Les vieux ne pleurent pas, ils ont froid malgré le soleil. Au soir tombant ils rentrent chez eux, allument la télévision. Ils se préparent quelque chose pour le dîner, une soupe. Au-dessus de leur tête tournoie un hélicoptère en vol plus ou moins stationnaire, est-ce encore à cause des terroristes ? À qui téléphoner pour se plaindre ? Binh-Dû se demande si au fond des caves on entendrait exploser les bombes.

dimanche 22 avril 2018

22 avril


Il est des visages et des corps qui inspirent à Binh-Dû un sentiment de déjà-connu. Non que les personnalités qui les habitent soient prévisibles, ni même que des souvenirs associés parasitent une relation nouvelle, cela puise plus loin, dans le creuset des compréhensions relatives où l'on conforte ses idées reçues.
Il est d’autres êtres qui ne ressemblent à personne à qui les comparer. Ils sont à part, peut-être plus composites que le commun de nous-mêmes. Binh-Dû les scrute avec une attention particulière, où réside la beauté ? se demande-t-il, paraphrasant un Allemand célèbre dont il a oublié le nom. Où réside le désir ? Il finit par trouver.
Parfois il y a évidence, le visage rayonne, le corps est une exultation pour le regard. C'est presque trop facile. Binh-Dû est troublé par l'attirance qu'il éprouve à l'égard de ceux que leurs gênes déjà favorisent. Ce qui n’est pas facile, c’est constater qu’on n’est pas pour l’autre une évidence réciproque.
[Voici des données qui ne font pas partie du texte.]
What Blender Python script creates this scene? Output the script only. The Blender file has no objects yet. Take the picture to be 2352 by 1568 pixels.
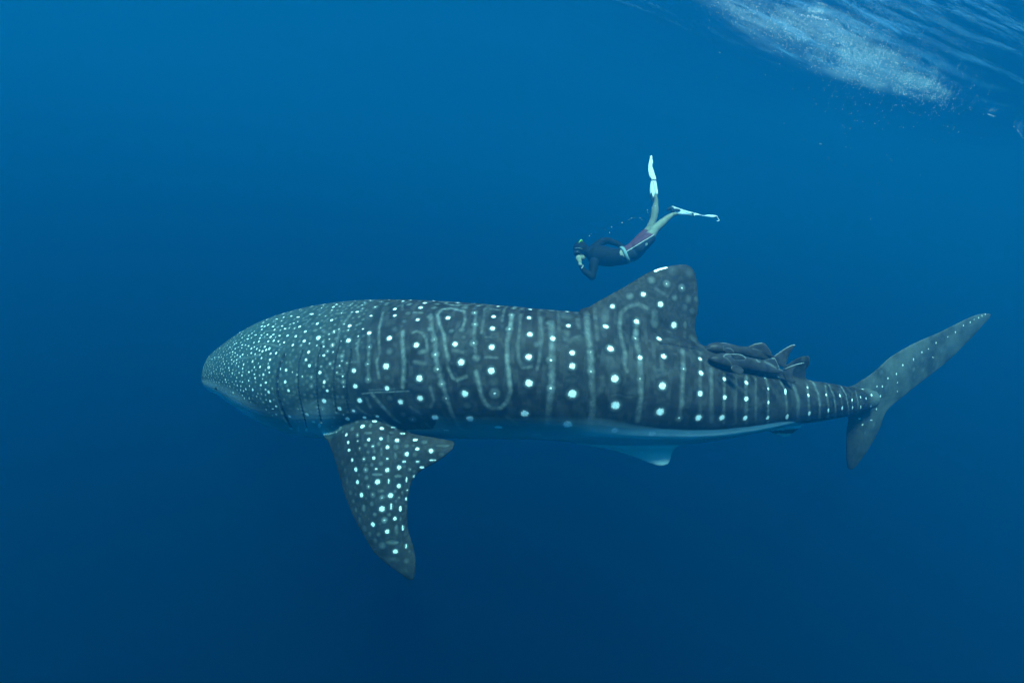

Ou même un bon a priori ?
Ce qui ne serait pas facile, ce serait d’être entouré de multiples évidences simultanées, heureusement pour Binh-Dû cela ne lui est jamais arrivé. Peut-être y est-il pour quelque chose, finalement, élaborant ses évidences a posteriori, disciplinant ses dilections, choisissant en somme. L’une parmi toutes. Le temps de l’une.
Mais quitte à établir trois catégories différentes de visages et de corps, une quatrième catégorie pourrait bien se frayer son chemin, puis une cinquième, une sixième, une septième, une huitième, une neuvième – oui, Binh-Dû tire à la ligne... Pour en définitive ne plus savoir, comme une souhaitable qualité de regard.